> _Goal_
Omit all images, then return the remaining material exactly as it stands.

> _Given entries_
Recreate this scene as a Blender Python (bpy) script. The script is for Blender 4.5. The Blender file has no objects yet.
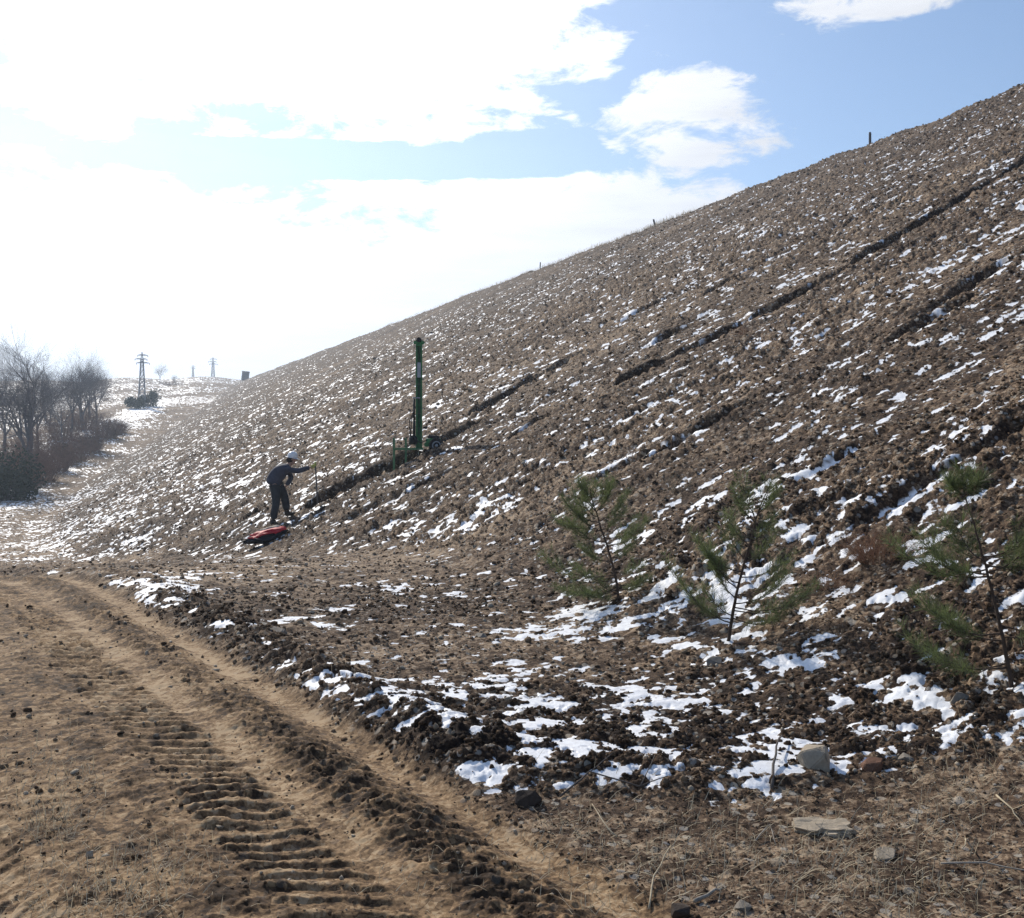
import bpy, bmesh, math, random
import numpy as np
from mathutils import Vector, Matrix, Quaternion

S = bpy.context.scene
C = S.collection
R = math.radians

# ------------------------------------------------------------------ camera
F_PX, HZ, EYE = 1000.0, 430.0, 1.70        # focal length in pixels, horizon row, eye height
cam_d = bpy.data.cameras.new('camera')
cam = bpy.data.objects.new('camera', cam_d); C.objects.link(cam)
cam.location = (0, 0, EYE); cam.rotation_euler = (R(90), 0, 0)
cam_d.sensor_width = 36.0; cam_d.lens = 36.0 * F_PX / 1024.0
cam_d.shift_y = -(459.0 - HZ) / 1024.0
cam_d.clip_start = 0.05; cam_d.clip_end = 8000
S.camera = cam
S.render.resolution_x, S.render.resolution_y = 1024, 918

# ------------------------------------------------------------------ light and exposure
SUN_EL, SUN_AZ = 33.0, -31.0                # azimuth from +Y, positive towards +X
sd = bpy.data.lights.new('sun', 'SUN'); sun = bpy.data.objects.new('sun', sd); C.objects.link(sun)
sd.energy = 5.0; sd.angle = R(0.53); sd.color = (1.0, 0.92, 0.80)
_dir = Vector((math.sin(R(SUN_AZ)) * math.cos(R(SUN_EL)), math.cos(R(SUN_AZ)) * math.cos(R(SUN_EL)), math.sin(R(SUN_EL))))
sun.rotation_euler = _dir.to_track_quat('Z', 'Y').to_euler()
S.view_settings.view_transform = 'Standard'; S.view_settings.look = 'None'
S.view_settings.gamma = 1.0; S.view_settings.exposure = 0.0; S.view_settings.use_curve_mapping = False
S.cycles.use_denoising = True; S.cycles.denoising_input_passes = 'RGB_ALBEDO_NORMAL'; S.cycles.denoising_prefilter = 'NONE'
S.cycles.use_adaptive_sampling = True
S.cycles.adaptive_threshold = 0.015; S.cycles.time_limit = 520
S.cycles.max_bounces = 6; S.cycles.diffuse_bounces = 3; S.cycles.volume_bounces = 0
S.cycles.transparent_max_bounces = 8


class NT:
    """small helper to wire shader nodes"""
    def __init__(s, tree): s.t = tree; s.n = tree.nodes; s.l = tree.links
    def new(s, typ, **kw):
        nd = s.n.new(typ)
        for k, v in kw.items(): setattr(nd, k, v)
        return nd
    def put(s, sock, v):
        if isinstance(v, bpy.types.NodeSocket): s.l.new(v, sock)
        elif v is not None: sock.default_value = v
    def math(s, op, a, b=None, c=None, clamp=False):
        nd = s.new('ShaderNodeMath', operation=op, use_clamp=clamp)
        s.put(nd.inputs[0], a); s.put(nd.inputs[1], b)
        if c is not None: s.put(nd.inputs[2], c)
        return nd.outputs[0]
    def vec(s, op, a, b=None):
        nd = s.new('ShaderNodeVectorMath', operation=op)
        s.put(nd.inputs[0], a)
        if b is not None: s.put(nd.inputs[1], b)
        return nd.outputs['Value'] if op in ('DOT_PRODUCT', 'LENGTH', 'DISTANCE') else nd.outputs[0]
    def noise(s, vec, scale, detail=3, rough=0.55, dist=0.0):
        nd = s.new('ShaderNodeTexNoise'); s.put(nd.inputs['Vector'], vec)
        nd.inputs['Scale'].default_value = scale; nd.inputs['Detail'].default_value = detail
        nd.inputs['Roughness'].default_value = rough; nd.inputs['Distortion'].default_value = dist
        return nd.outputs['Fac']
    def ramp(s, fac, stops, interp='LINEAR'):
        nd = s.new('ShaderNodeValToRGB'); nd.color_ramp.interpolation = interp
        cr = nd.color_ramp.elements
        while len(cr) < len(stops): cr.new(0.5)
        for e, (p, c) in zip(cr, stops):
            e.position = p; e.color = (c, c, c, 1) if isinstance(c, (int, float)) else (*c, 1)
        s.put(nd.inputs[0], fac); return nd.outputs[0]
    def mix(s, fac, a, b, blend='MIX'):
        nd = s.new('ShaderNodeMix', data_type='RGBA', blend_type=blend)
        s.put(nd.inputs[0], fac)
        s.put(nd.inputs[6], (*a, 1) if isinstance(a, tuple) and len(a) == 3 else a)
        s.put(nd.inputs[7], (*b, 1) if isinstance(b, tuple) and len(b) == 3 else b)
        return nd.outputs[2]
    def smooth(s, v, lo, hi, a=0.0, b=1.0):
        nd = s.new('ShaderNodeMapRange', interpolation_type='SMOOTHSTEP')
        s.put(nd.inputs[0], v); nd.inputs[1].default_value = lo; nd.inputs[2].default_value = hi
        nd.inputs[3].default_value = a; nd.inputs[4].default_value = b
        return nd.outputs[0]
    def attr(s, name):
        return s.new('ShaderNodeAttribute', attribute_name=name).outputs['Fac']


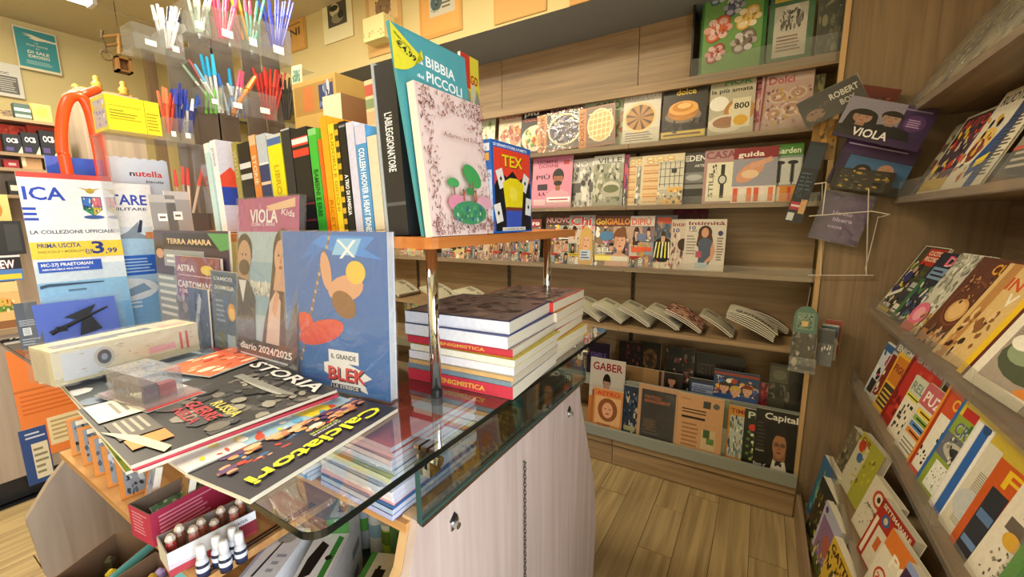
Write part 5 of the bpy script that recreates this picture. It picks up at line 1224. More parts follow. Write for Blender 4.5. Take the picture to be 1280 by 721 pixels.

> _Solved exercise_
Recreate this scene as a Blender Python (bpy) script. The script is for Blender 4.5. The Blender file has no objects yet.
import bpy, bmesh, math, random
import numpy as np
from mathutils import Vector, Matrix, Quaternion

S = bpy.context.scene
C = S.collection
R = math.radians

# ------------------------------------------------------------------ camera
F_PX, HZ, EYE = 1000.0, 430.0, 1.70        # focal length in pixels, horizon row, eye height
cam_d = bpy.data.cameras.new('camera')
cam = bpy.data.objects.new('camera', cam_d); C.objects.link(cam)
cam.location = (0, 0, EYE); cam.rotation_euler = (R(90), 0, 0)
cam_d.sensor_width = 36.0; cam_d.lens = 36.0 * F_PX / 1024.0
cam_d.shift_y = -(459.0 - HZ) / 1024.0
cam_d.clip_start = 0.05; cam_d.clip_end = 8000
S.camera = cam
S.render.resolution_x, S.render.resolution_y = 1024, 918

# ------------------------------------------------------------------ light and exposure
SUN_EL, SUN_AZ = 33.0, -31.0                # azimuth from +Y, positive towards +X
sd = bpy.data.lights.new('sun', 'SUN'); sun = bpy.data.objects.new('sun', sd); C.objects.link(sun)
sd.energy = 5.0; sd.angle = R(0.53); sd.color = (1.0, 0.92, 0.80)
_dir = Vector((math.sin(R(SUN_AZ)) * math.cos(R(SUN_EL)), math.cos(R(SUN_AZ)) * math.cos(R(SUN_EL)), math.sin(R(SUN_EL))))
sun.rotation_euler = _dir.to_track_quat('Z', 'Y').to_euler()
S.view_settings.view_transform = 'Standard'; S.view_settings.look = 'None'
S.view_settings.gamma = 1.0; S.view_settings.exposure = 0.0; S.view_settings.use_curve_mapping = False
S.cycles.use_denoising = True; S.cycles.denoising_input_passes = 'RGB_ALBEDO_NORMAL'; S.cycles.denoising_prefilter = 'NONE'
S.cycles.use_adaptive_sampling = True
S.cycles.adaptive_threshold = 0.015; S.cycles.time_limit = 520
S.cycles.max_bounces = 6; S.cycles.diffuse_bounces = 3; S.cycles.volume_bounces = 0
S.cycles.transparent_max_bounces = 8


class NT:
    """small helper to wire shader nodes"""
    def __init__(s, tree): s.t = tree; s.n = tree.nodes; s.l = tree.links
    def new(s, typ, **kw):
        nd = s.n.new(typ)
        for k, v in kw.items(): setattr(nd, k, v)
        return nd
    def put(s, sock, v):
        if isinstance(v, bpy.types.NodeSocket): s.l.new(v, sock)
        elif v is not None: sock.default_value = v
    def math(s, op, a, b=None, c=None, clamp=False):
        nd = s.new('ShaderNodeMath', operation=op, use_clamp=clamp)
        s.put(nd.inputs[0], a); s.put(nd.inputs[1], b)
        if c is not None: s.put(nd.inputs[2], c)
        return nd.outputs[0]
    def vec(s, op, a, b=None):
        nd = s.new('ShaderNodeVectorMath', operation=op)
        s.put(nd.inputs[0], a)
        if b is not None: s.put(nd.inputs[1], b)
        return nd.outputs['Value'] if op in ('DOT_PRODUCT', 'LENGTH', 'DISTANCE') else nd.outputs[0]
    def noise(s, vec, scale, detail=3, rough=0.55, dist=0.0):
        nd = s.new('ShaderNodeTexNoise'); s.put(nd.inputs['Vector'], vec)
        nd.inputs['Scale'].default_value = scale; nd.inputs['Detail'].default_value = detail
        nd.inputs['Roughness'].default_value = rough; nd.inputs['Distortion'].default_value = dist
        return nd.outputs['Fac']
    def ramp(s, fac, stops, interp='LINEAR'):
        nd = s.new('ShaderNodeValToRGB'); nd.color_ramp.interpolation = interp
        cr = nd.color_ramp.elements
        while len(cr) < len(stops): cr.new(0.5)
        for e, (p, c) in zip(cr, stops):
            e.position = p; e.color = (c, c, c, 1) if isinstance(c, (int, float)) else (*c, 1)
        s.put(nd.inputs[0], fac); return nd.outputs[0]
    def mix(s, fac, a, b, blend='MIX'):
        nd = s.new('ShaderNodeMix', data_type='RGBA', blend_type=blend)
        s.put(nd.inputs[0], fac)
        s.put(nd.inputs[6], (*a, 1) if isinstance(a, tuple) and len(a) == 3 else a)
        s.put(nd.inputs[7], (*b, 1) if isinstance(b, tuple) and len(b) == 3 else b)
        return nd.outputs[2]
    def smooth(s, v, lo, hi, a=0.0, b=1.0):
        nd = s.new('ShaderNodeMapRange', interpolation_type='SMOOTHSTEP')
        s.put(nd.inputs[0], v); nd.inputs[1].default_value = lo; nd.inputs[2].default_value = hi
        nd.inputs[3].default_value = a; nd.inputs[4].default_value = b
        return nd.outputs[0]
    def attr(s, name):
        return s.new('ShaderNodeAttribute', attribute_name=name).outputs['Fac']


Write part 5 of the bpy script that recreates this picture. It picks up at line 1224. More parts follow. Write for Blender 4.5. Take the picture to be 1280 by 721 pixels.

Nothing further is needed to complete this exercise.